You must be off by several orders of magnitude.
350,000 tons, or 350,000,000 tons or something, perhaps, but I guarantee it is way more than 350 tons imported every year!
That doesn't even make sense. I use at least 15-20L per year, just myself! What's the average density?
(Score: 2) by driverless on Thursday June 18 2020, @03:10AM (1 child)
Well there's your problem, it's meant for cooking, not as a hair care product.
(Score: 2) by hendrikboom on Thursday June 18 2020, @11:31AM
Romans use to use it at their famous baths for getting clean, presumably because still needed to be invented.
(Score: 1, Informative) by Anonymous Coward on Thursday June 18 2020, @11:32PM
Oil is less dense than water but not significantly less, about 900g per litre or so. For back of the envelope calculations just go with the usual "1 cubic metre is 1 tonne"; one pallet will be about 1 tonne and one tanker truck will hold about 50 tonnes.

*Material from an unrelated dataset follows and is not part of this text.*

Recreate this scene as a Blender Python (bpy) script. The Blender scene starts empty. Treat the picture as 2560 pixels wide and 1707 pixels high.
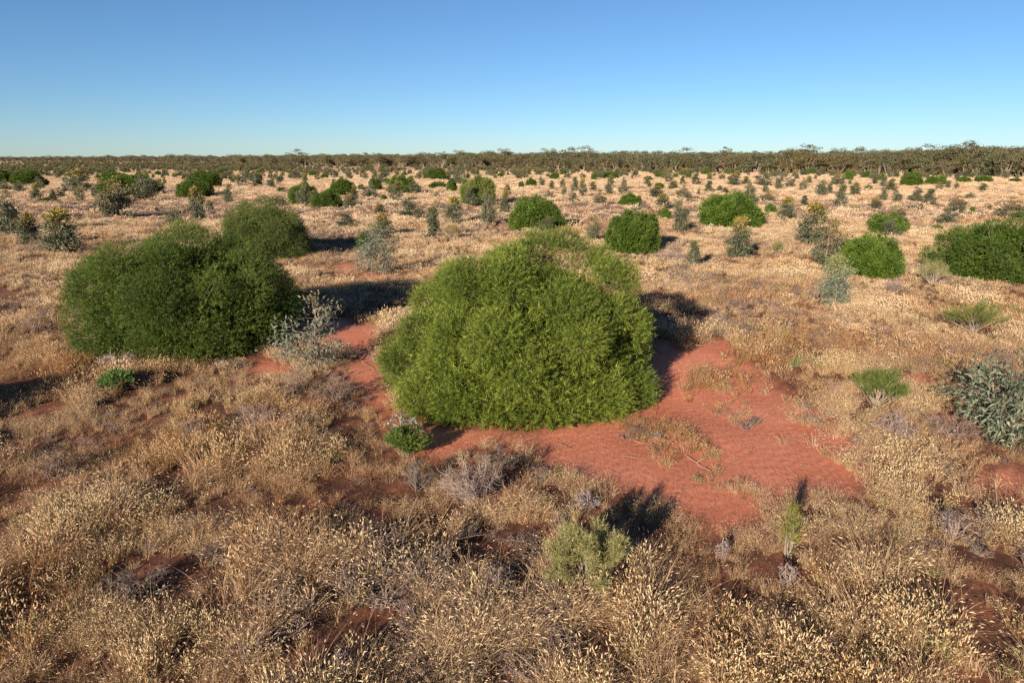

Anyway the correct import figure for the United States seems to be ~350,000 tonnes/year.
This website has year over year import totals for olive oil [internationaloliveoil.org] (see section 3) which annoyingly doesn't seem to say what unit any of the numbers in their tables are but it does appear to be tonnes: I was able to find elsewhere that the US imported about $1.5 billion in olive oil in 2018 [trendeconomy.com] and the bulk commodity price of olive oil seems to be on the order of $5000/tonne, which seems to put 350,000 tonnes in the right ballpark.
(Score: 2) by driverless on Thursday June 18 2020, @03:07AM
The gummint does bugger-all (Australian technical term for "very little") testing, but then consumer organisations like CHOICE [choice.com.au] pick up the slack, they regularly run tests of products showing how much, or little, they comply with the regs. One recurring one has been sunscreen, for which most stuff rated SPF50 and above isn't, so they've been re-running tests for awhile on those. Eventually if they show up bad enough problems there'll often be a law change to enforce quality requirements.